Researchers at Osaka Metropolitan University, University of Nottingham, Czech Academy of Sciences, Diamond Light Source, ohannes Kepler University Linz, Johannes Gutenberg Universität Mainz, TU Wien and Masaryk University have used symmetry, ab initio theory, and experiments to explore x-ray magnetic circular dichroism (XMCD) in the altermagnetic class. The international research group recently pioneered a new method to identify altermagnets, using manganese telluride (α-MnTe) as a testbed.
Magnetic materials have traditionally been classified as either ferromagnetic or antiferromagnetic. However, there appears to be a third class of magnetic materials exhibiting what is known as 'altermagnetism'. In ferromagnetic materials, all the electron spins point in the same direction, while in antiferromagnetic materials, the electron spins are aligned in opposite directions, half pointing one way and half the other, canceling out the net magnetism.

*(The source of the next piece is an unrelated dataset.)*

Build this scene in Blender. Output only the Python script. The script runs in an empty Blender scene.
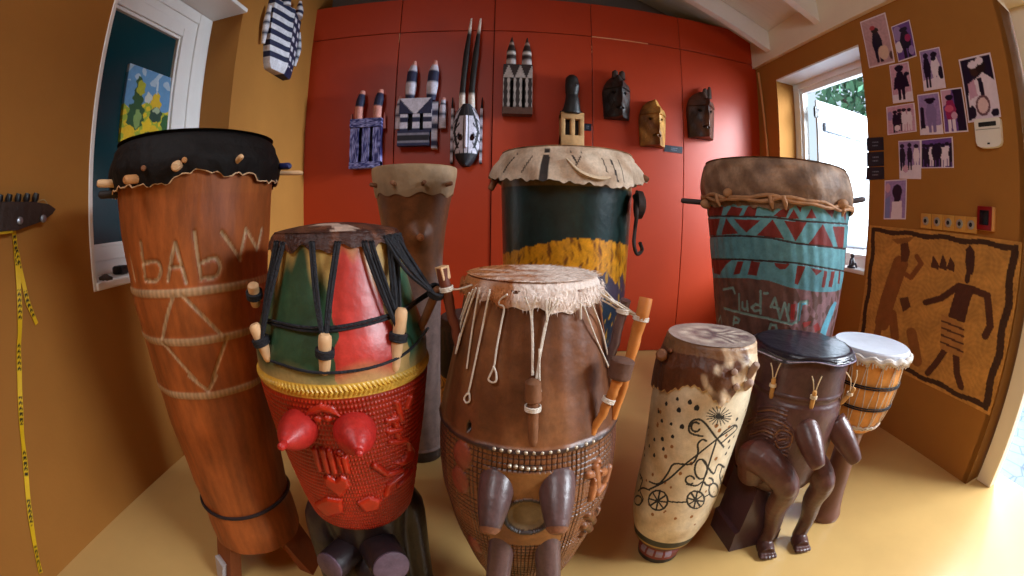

Altermagnetic materials are proposed in theory to possess properties combining those of both antiferromagnetic and ferromagnetic materials. One potential application of altermagnetic materials is in spintronics technology, which aims to utilize the spin of electrons effectively in electronic devices such as next-generation magnetic memories. However, identifying altermagnets has been a challenge.
With the aid of a supercomputer, the researchers theoretically predicted a fingerprint of altermagnetism in X-ray magnetic circular dichroism (XMCD), which measures the absorption difference between left- and right-circularly polarized light. Then, using the Diamond Light Source synchrotron in England, they experimentally demonstrated the XMCD spectrum for altermagnetic α-MnTe for the first time.
"Our results show that XMCD is an effective method for the simple identification of altermagnetic materials", said Associate Professor Atsushi Hariki from the Graduate School of Engineering at Osaka Metropolitan University. "Also, it can be expected to further accelerate the application of altermagnets in spintronics."